Anonymous, on Jan 10, 2009 wrote:
A.L. Kroeber was known to have befriended Ishi, who was considered the last native Californian to not had met us, and found that like Pogo said, he is us. They have an archery club award and other info recorded from him. There has been a ? about it all and it was found that unbeknown as stated by Dr. Kroeber, Ishi’s head was removed and studied and then more recently demanded to be reburied with his remains. Which reminds me, the night I was invited over to see the "Last Californian native" show on TV by a woman pursuing her PH.D. in Anthropology and meet her husband the Grumman Corp. F-14 test pilot and celebrate his birthday, the media announced in an interruption that if the USSR made a move for its border with Iran, we would be forced to blow up all the F-14s we had been training the Shah’s air force to fly, about 80, once I read to be 100. The former test pilot told me that the air-to-air missiles were probably why, the rest of the jet was well known to the Russians. His wife had also been to Iran, where now Northrup-Grumman had had a compound of almost 4000 employees engaged in the multiple tasks of putting a fighter-bomber in the air. Of course the American Embassy takeover was by students who would no longer be spied on there and in the US by Savak the secret police then of Iran. The rest they say is history. Thanks for interview and the space, commenting from the home of James Caan, in the "Lathe of Heaven" the Bronx, NY which came out right after this crisis.
Anonymous, on Jan 10, 2009 wrote:
Tehanu is my favorite of the Earthsea books.

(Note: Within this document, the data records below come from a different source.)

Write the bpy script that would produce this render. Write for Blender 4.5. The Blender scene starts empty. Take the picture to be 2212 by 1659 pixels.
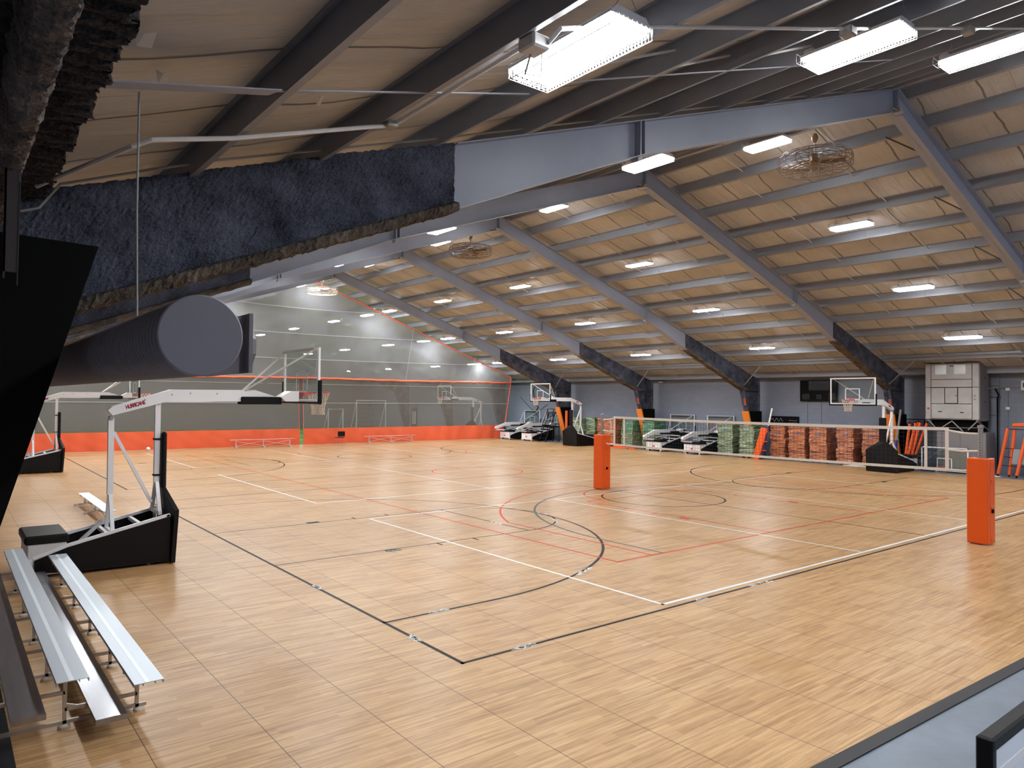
import bpy, math, random
from mathutils import Vector, Matrix
PI = math.pi
S = bpy.context.scene
C = S.collection
random.seed(7)

# ------------------------------------------------------------------ camera
F_PX, YAW, PITCH, ROLL = 1552.5, .9003, .0210, .0091
cam_d = bpy.data.cameras.new('camera'); cam = bpy.data.objects.new('camera', cam_d); C.objects.link(cam)
cam_d.sensor_fit = 'HORIZONTAL'; cam_d.sensor_width = 36; cam_d.lens = 36 * F_PX / 2212
cam_d.clip_start = .05; cam_d.clip_end = 300
_F = Vector((math.cos(PITCH) * math.cos(YAW), math.cos(PITCH) * math.sin(YAW), math.sin(PITCH)))
_R = Vector((math.sin(YAW), -math.cos(YAW), 0)); _U = _R.cross(_F)
_R2 = _R * math.cos(ROLL) + _U * math.sin(ROLL); _U2 = -_R * math.sin(ROLL) + _U * math.cos(ROLL)
cam.matrix_world = Matrix(((_R2.x, _U2.x, -_F.x, -4.6107), (_R2.y, _U2.y, -_F.y, -6.6531), (_R2.z, _U2.z, -_F.z, 2.9497), (0, 0, 0, 1)))
S.camera = cam
# ------------------------------------------------------------------ world + exposure
W = bpy.data.worlds.new('world'); S.world = W; W.use_nodes = True
W.node_tree.nodes['Background'].inputs[0].default_value = (.55, .6, .7, 1)
W.node_tree.nodes['Background'].inputs[1].default_value = .05
S.view_settings.view_transform = 'Standard'; S.view_settings.look = 'None'
S.view_settings.gamma = 1; S.view_settings.use_curve_mapping = False
S.view_settings.exposure = 0.15
LAMP = 112.0            # emission of every light fixture
S.cycles.max_bounces = 7; S.cycles.diffuse_bounces = 4; S.cycles.glossy_bounces = 3
S.cycles.transmission_bounces = 4; S.cycles.transparent_max_bounces = 10
S.cycles.sample_clamp_indirect = 6; S.cycles.caustics_reflective = False; S.cycles.caustics_refractive = False
S.cycles.use_denoising = True; S.cycles.use_adaptive_sampling = True; S.cycles.adaptive_threshold = .015

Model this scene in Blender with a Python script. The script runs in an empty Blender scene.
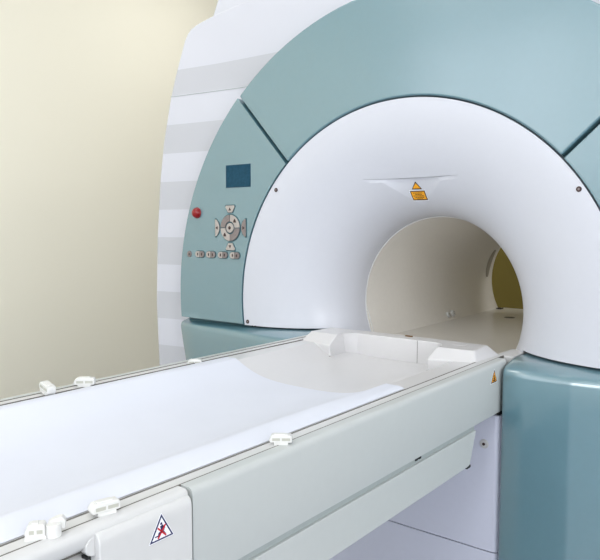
import bpy, bmesh, math, random
from mathutils import Vector, Matrix
C = bpy.context.scene.collection
PI = math.pi
random.seed(4)
FLOOR = -1.05          # the scanner's isocentre is the origin

# ------------------------------------------------------------------ materials
def mat(name, col, rough=.4, coat=0., coat_rough=.05, metal=0., bump=0., bscale=60., emis=None, spec=.5, var=0., coat_ior=1.5):
    m = bpy.data.materials.new(name); m.use_nodes = True
    nt = m.node_tree; b = nt.nodes['Principled BSDF']
    b.inputs['Base Color'].default_value = (*col, 1)
    b.inputs['Roughness'].default_value = rough
    b.inputs['Metallic'].default_value = metal
    b.inputs['Coat Weight'].default_value = coat
    b.inputs['Coat IOR'].default_value = coat_ior
    b.inputs['Coat Roughness'].default_value = coat_rough
    b.inputs['Specular IOR Level'].default_value = spec
    tc = nt.nodes.new('ShaderNodeTexCoord')
    n = nt.nodes.new('ShaderNodeTexNoise'); n.inputs['Scale'].default_value = bscale
    n.inputs['Detail'].default_value = 4
    nt.links.new(tc.outputs['Object'], n.inputs['Vector'])
    if bump:
        bp = nt.nodes.new('ShaderNodeBump'); bp.inputs['Strength'].default_value = bump
        bp.inputs['Distance'].default_value = .004
        nt.links.new(n.outputs['Fac'], bp.inputs['Height']); nt.links.new(bp.outputs['Normal'], b.inputs['Normal'])
    if var:
        r = nt.nodes.new('ShaderNodeValToRGB')
        r.color_ramp.elements[0].position = .35; r.color_ramp.elements[1].position = .65
        r.color_ramp.elements[0].color = (*[c*(1-var) for c in col], 1)
        r.color_ramp.elements[1].color = (*[min(1, c*(1+var)) for c in col], 1)
        nt.links.new(n.outputs['Fac'], r.inputs['Fac']); nt.links.new(r.outputs['Color'], b.inputs['Base Color'])
    if emis:
        b.inputs['Emission Color'].default_value = (*emis[0], 1); b.inputs['Emission Strength'].default_value = emis[1]
    return m
def srgb(r, g, b):
    f = lambda c: (c/255/12.92 if c/255 <= .04045 else ((c/255+.055)/1.055)**2.4)
    return (f(r), f(g), f(b))

M = {}
M['wall']   = mat('beige_wall_paint', srgb(245, 241, 224), .75, bump=.05, bscale=220, var=.012)
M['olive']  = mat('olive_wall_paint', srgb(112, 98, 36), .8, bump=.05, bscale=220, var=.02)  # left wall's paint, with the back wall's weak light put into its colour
M['rwall']  = mat('white_wall_paint', srgb(240, 240, 238), .75, bump=.05, bscale=220, var=.01)
M['ceil']   = mat('ceiling_paint', srgb(235, 235, 232), .8, var=.01)
M['floor']  = mat('grey_vinyl_floor', srgb(150, 155, 165), .35, coat=.2, bscale=30, var=.04)
M['white']  = mat('white_cover_plastic', srgb(204, 206, 214), .38, coat=.25, coat_rough=.15, var=.004)
M['liner']  = mat('warm_grey_bore_liner', srgb(236, 232, 225), .45, var=.01)
M['track']  = mat('bore_floor_plastic', srgb(220, 216, 208), .3, coat=.2, var=.01)
M['teal']   = mat('teal_translucent_panel', srgb(90, 129, 140), .3, coat=1.0, coat_rough=.2, coat_ior=2.1, var=.008)
M['dteal']  = mat('dark_teal_gap', srgb(38, 82, 92), .4, var=.01)
M['screen'] = mat('display_glass', srgb(30, 70, 90), .6, spec=.15, bscale=90, var=.12)
M['red']    = mat('red_button_plastic', srgb(138, 2, 10), .3, spec=.4, coat=.4, var=.02)
M['metal']  = mat('brushed_button_metal', srgb(134, 124, 122), .45, metal=.2, bscale=200, var=.06)
M['key']    = mat('pale_key_plastic', srgb(176, 168, 162), .45, metal=.05, var=.03)
M['icon']   = mat('dark_icon_print', srgb(62, 42, 40), .6, var=.02)
M['frame']  = mat('light_grey_green_side_panel', srgb(186, 190, 189), .42, coat=.2, coat_rough=.2, var=.006)
M['ledge']  = mat('pale_frame_plastic', srgb(202, 202, 202), .4, coat=.15, var=.006)
M['board']  = mat('white_tabletop_plastic', srgb(205, 204, 205), .32, coat=.3, coat_rough=.15, var=.006)
M['pad']    = mat('white_sheet_pad', srgb(212, 215, 225), .6, bump=.12, bscale=9, var=.008)
M['groove'] = mat('dark_groove', srgb(100, 98, 92), .8, var=.03)
M['recess'] = mat('grey_groove_band', srgb(160, 168, 168), .5, var=.02)
M['grip']   = mat('warm_grey_grip', srgb(165, 158, 145), .5, var=.02)
M['clip']   = mat('white_clip_plastic', srgb(214, 214, 212), .35, coat=.3, var=.01)
M['clipin'] = mat('clip_recess_grey', srgb(178, 178, 168), .6, var=.05)
M['under']  = mat('bluish_white_cover', srgb(205, 208, 224), .45, var=.006)
M['dark']   = mat('black_gap', srgb(18, 22, 24), .7, var=.05)
M['black']  = mat('black_print', srgb(30, 14, 12), .6, var=.05)
M['yellow'] = mat('yellow_label_print', srgb(240, 165, 20), .5, var=.03)
M['navy']   = mat('navy_label_print', srgb(28, 34, 84), .5, var=.03)
M['redp']   = mat('red_label_print', srgb(196, 28, 40), .5, var=.03)
M['lblw']   = mat('white_label_film', srgb(240, 240, 246), .4, var=.005)
M['brass']  = mat('brass_latch', srgb(110, 78, 34), .35, metal=.6, var=.05)
M['steel']  = mat('steel_rod', srgb(205, 208, 206), .25, metal=.8, var=.03)
M['lamp']   = mat('lamp_diffuser', (1, 1, 1), .6, emis=((1, .98, .95), 3.0))  # glow of the added ceiling panels
M['borelamp'] = mat('bore_lamp_diffuser', srgb(225, 222, 214), .5, emis=((1, .98, .95), .15))  # faint glow for the added bore strip
M['winfr']  = mat('window_frame_paint', srgb(235, 235, 235), .4, var=.01)

def striped():
    m = mat('striped_white_cover', srgb(233, 233, 240), .4, coat=.2, coat_rough=.15)
    nt = m.node_tree; b = nt.nodes['Principled BSDF']
    g = nt.nodes.new('ShaderNodeTexCoord'); s = nt.nodes.new('ShaderNodeSeparateXYZ')
    nt.links.new(g.outputs['Object'], s.inputs[0])
    def mth(op, a, v):
        n = nt.nodes.new('ShaderNodeMath'); n.operation = op
        if isinstance(a, (int, float)): n.inputs[0].default_value = a
        else: nt.links.new(a, n.inputs[0])
        if isinstance(v, (int, float)): n.inputs[1].default_value = v
        else: nt.links.new(v, n.inputs[1])
        return n.outputs[0]
    # grey bands: z .89..787, then every .228 down
    t = mth('DIVIDE', mth('SUBTRACT', .9055, s.outputs['Z']), .228)
    fr = mth('FRACT', t, 0)
    inb = mth('LESS_THAN', fr, .5)
    below = mth('GREATER_THAN', t, 0.0)
    cap_ = mth('LESS_THAN', s.outputs['Z'], .889)
    mask = mth('MULTIPLY', mth('MULTIPLY', inb, below), cap_)
    mix = nt.nodes.new('ShaderNodeMix'); mix.data_type = 'RGBA'
    mix.inputs['A'].default_value = (*srgb(207, 208, 216), 1); mix.inputs['B'].default_value = (*srgb(192, 193, 199), 1)
    nt.links.new(mask, mix.inputs['Factor']); nt.links.new(mix.outputs['Result'], b.inputs['Base Color'])
    return m
M['stripe'] = striped()

# ------------------------------------------------------------------ helpers
WL = {}   # world location of each object made here
def link(name, bm, m, parent=None, bevel=0, seg=3, smooth=35, origin=None):
    """bm is in world coordinates; becomes ONE mesh object with its origin at its base centre"""
    bmesh.ops.recalc_face_normals(bm, faces=bm.faces)
    xs = [v.co for v in bm.verts]
    if origin is None:
        lo = [min(c[i] for c in xs) for i in range(3)]; hi = [max(c[i] for c in xs) for i in range(3)]
        origin = ((lo[0]+hi[0])/2, (lo[1]+hi[1])/2, lo[2])
    origin = Vector(origin)
    for v in bm.verts: v.co -= origin
    me = bpy.data.meshes.new(name); bm.to_mesh(me); bm.free()
    for mm in (m if isinstance(m, (list, tuple)) else [m]): me.materials.append(mm)
    for p in me.polygons: p.use_smooth = True
    me.set_sharp_from_angle(angle=math.radians(smooth))
    o = bpy.data.objects.new(name, me); C.objects.link(o)
    if parent is not None:
        o.parent = parent; o.location = origin - WL[parent.name]
    else: o.location = origin
    WL[o.name] = origin
    if bevel:
        b = o.modifiers.new('bevel', 'BEVEL'); b.width = bevel; b.segments = seg; b.limit_method = 'ANGLE'
        b.angle_limit = math.radians(30); b.harden_normals = True
    return o
def empty(name, loc, label, cat, group=None):
    o = bpy.data.objects.new(name, None); C.objects.link(o); o.location = loc; o.empty_display_size = .1
    WL[o.name] = Vector(loc)
    o['label'] = label; o['category'] = cat
    if group: o['group'] = group
    return o
def tag(o, label, cat, group=None):
    o['label'] = label; o['category'] = cat
    if group: o['group'] = group
    return o
def struct(o): o['kind'] = 'structure'; return o

def add_box(bm, x0, x1, y0, y1, z0, z1, mi=0, M4=None):
    v = [bm.verts.new((x, y, z)) for z in (z0, z1) for y in (y0, y1) for x in (x0, x1)]
    if M4 is not None:
        for q in v: q.co = M4 @ q.co
    for f in ((0, 1, 3, 2), (4, 6, 7, 5), (0, 4, 5, 1), (2, 3, 7, 6), (0, 2, 6, 4), (1, 5, 7, 3)):
        bm.faces.new([v[i] for i in f]).material_index = mi
    return v
def box(*a, **k):
    bm = bmesh.new(); add_box(bm, *a, **k); return bm
def add_prism(bm, pts, y0, y1, axis='y', mi=0):
    """closed outline pts extruded from y0 to y1 along an axis ('y': pts are x,z; 'z': x,y; 'x': y,z)"""
    f = {'y': lambda a, b, t: (a, t, b), 'z': lambda a, b, t: (a, b, t), 'x': lambda a, b, t: (t, a, b)}[axis]
    A = [bm.verts.new(f(a, b, y0)) for a, b in pts]; B = [bm.verts.new(f(a, b, y1)) for a, b in pts]
    n = len(pts)
    bm.faces.new(A).material_index = mi; bm.faces.new(B[::-1]).material_index = mi
    for i in range(n):
        bm.faces.new([A[i], A[(i+1) % n], B[(i+1) % n], B[i]]).material_index = mi
def prism(*a, **k):
    bm = bmesh.new(); add_prism(bm, *a, **k); return bm
def add_cyl(bm, c, axis, r0, r1, h, n=24, mi=0):
    """cylinder or cone from c along axis"""
    q = Vector(axis).normalized().to_track_quat('Z', 'Y').to_matrix()
    A, B = [], []
    for i in range(n):
        a = 2*PI*i/n
        A.append(bm.verts.new(Vector(c) + q @ Vector((r0*math.cos(a), r0*math.sin(a), 0))))
        B.append(bm.verts.new(Vector(c) + q @ Vector((r1*math.cos(a), r1*math.sin(a), h))))
    bm.faces.new(A).material_index = mi; bm.faces.new(B).material_index = mi
    for i in range(n): bm.faces.new([A[i], A[(i+1) % n], B[(i+1) % n], B[i]]).material_index = mi
def cyl(*a, **k):
    bm = bmesh.new(); add_cyl(bm, *a, **k); return bm
def mirror_x(bm):
    for v in bm.verts: v.co.x = -v.co.x
    return bm
def arcpts(cx, cz, r, a0, a1, n):
    return [(cx+r*math.cos(math.radians(a0+(a1-a0)*i/n)), cz+r*math.sin(math.radians(a0+(a1-a0)*i/n))) for i in range(n+1)]

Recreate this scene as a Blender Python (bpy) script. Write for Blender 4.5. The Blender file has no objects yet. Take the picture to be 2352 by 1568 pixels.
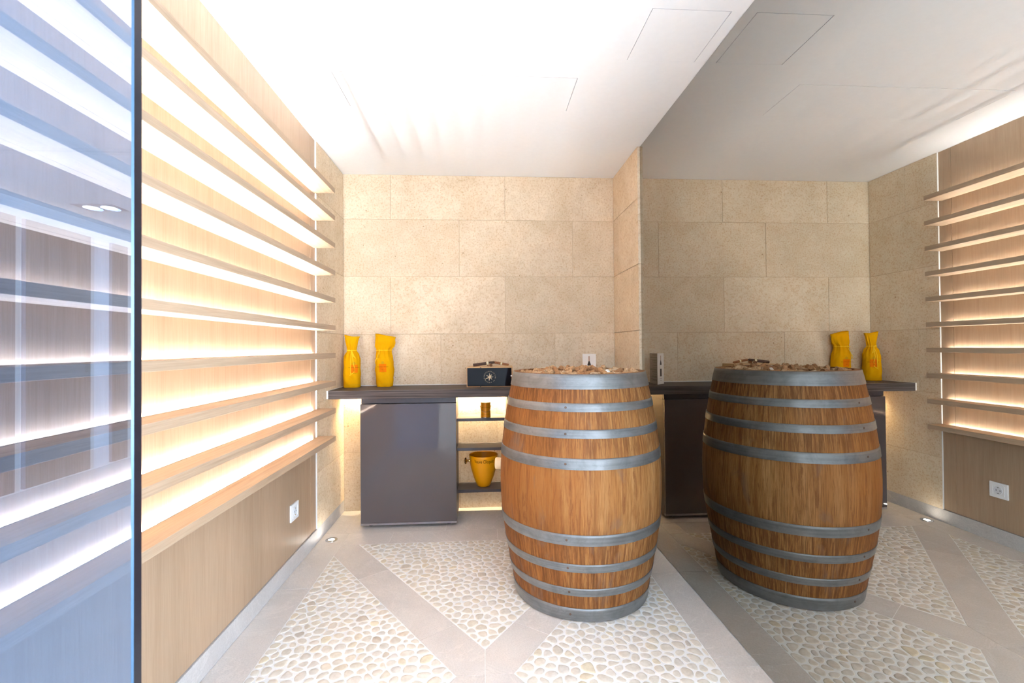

It’s disturbing to me that there were fans of the series who didn’t see the beauty in it.
Anonymous, on Jan 9, 2009 wrote:
i wonder what she thinks of seahorses. the male is the one that gets pregnant and gives birth, you know?
lazy eyez killa, on Jan 9, 2009 wrote:
makes sense that her dad was an anthropologist. i wish she’d gone into that a bit more.
Anonymous, on Jan 9, 2009 wrote:
destiny is bullshit. you make your own future, not some universal mind or whatever.
Anonymous, on Jan 9, 2009 wrote:
"lathe of heaven" should be a metal band’s name
Anonymous, on Jan 9, 2009 wrote:
i thought the bronze age was retirees in west palm beach.
Anonymous, on Jan 9, 2009 wrote:
science fiction fans are too into categorizing genres
Anonymous, on Jan 9, 2009 wrote:
Le Guin’s website has maps of Earthsea and other fantasy worlds.
Anonymous, on Jan 9, 2009 wrote:
in addition to being a historian, her husband writes novels, too!
Anonymous, on Jan 9, 2009 wrote:
"Le Guin has lived in Portland, Oregon, with her historian husband, Charles, in the same house for almost 50 years."

that house must smell like maple syrup and centrum silver.
Anonymous, on Jan 9, 2009 wrote:
lavinia is a great novel
Anonymous, on Jan 9, 2009 wrote:
i love garcia marquez but i never knew i was reading "magical realism" whatever the hell that is supposed to mean.
Anonymous, on Jan 9, 2009 wrote:
"It was a different world. Things people can take for granted now were considered unspeakable, or criminal, or imaginary."

That was a way better world.

Let’s go back to it.

That’s my manifesto.
Anonymous, on Jan 9, 2009 wrote:
Has the Sci-Fi Channel ever made a truly good movie adaptation? I have yet to see one. The trailers sometimes give me hope, but by now I’ve pretty much given up.
Anonymous, on Jan 9, 2009 wrote:
well slap me naked and steal my clothes, i always thought orson scott card invented the ansible.
Anonymous, on Jan 9, 2009 wrote:
my dork calculations were way off. more than a third of sci-fi, pardon me, sf writers are female? doesn’t sound right.
Anonymous, on Jan 9, 2009 wrote:
maybe someone should put together a "ladies of sf" calender. then again, maybe not.